こう見てもわかる通り、ナダル選手はまだシード選手と1回も戦っていません。ナダル選手が上がって来た事でその事に触れられる事はないのですが、かなりの楽ドローで上がって来たのは否めないというのはこの事からも言えるでしょう。
デルポトロ
SF進出者4人の中で段違いにタフドローを味わったのは間違いなくデルポトロ選手です。当初からこのブロックは激戦区でした。好調のバウティスタと3回戦と早い段階で対決し、4回戦では若手気鋭のティエム、そしてQFではフェデラーとの対戦が予想されましたが、それらがすべて実現しました。つまりは、3回戦からすべてシード選手と当たっています。デルポトロのグループのみ上位勢が実力を持って上がって来たわけです。その上で、ティエム戦での激闘とフェデラー戦は間違いなく消耗戦でした。彼の場合は大会中に軽い病気にもなってしまいましたが、それでも勝ち上がってきました。ストーリー性的にも最もドラマチックです。
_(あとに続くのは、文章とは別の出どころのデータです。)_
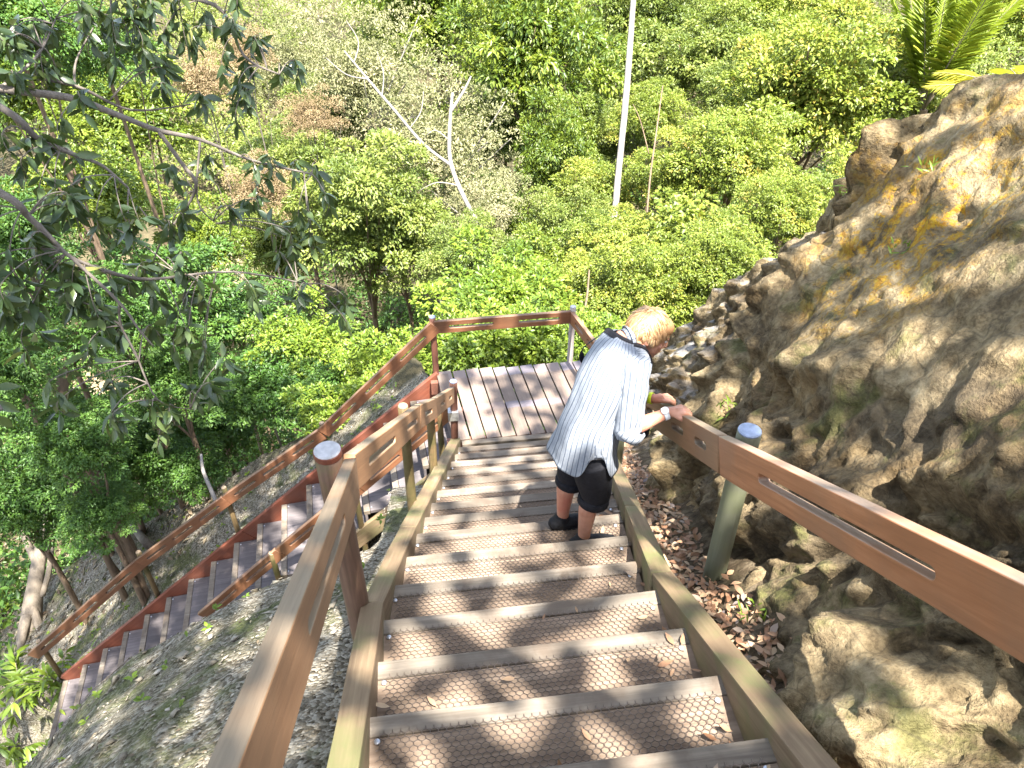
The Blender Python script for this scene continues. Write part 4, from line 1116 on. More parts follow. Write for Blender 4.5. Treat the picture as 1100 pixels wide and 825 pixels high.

このような勝ち上がりを見ると、感情移入としてはデルポトロの優勝に多くのファンの心が動くのは自然と感じます。しかし、体調面で考えればナダルが盤石性を増してきており、そこにまた一つのドラマがあるとも感じます。ナダルのルブレフに対するテニスは全仏を思わせる容赦なさでしたし、そういうプレイこそがナダルの真骨頂です。隙を見せれば容赦なくナダルは襲い掛かります。
どのような結末を迎えるのでしょうか。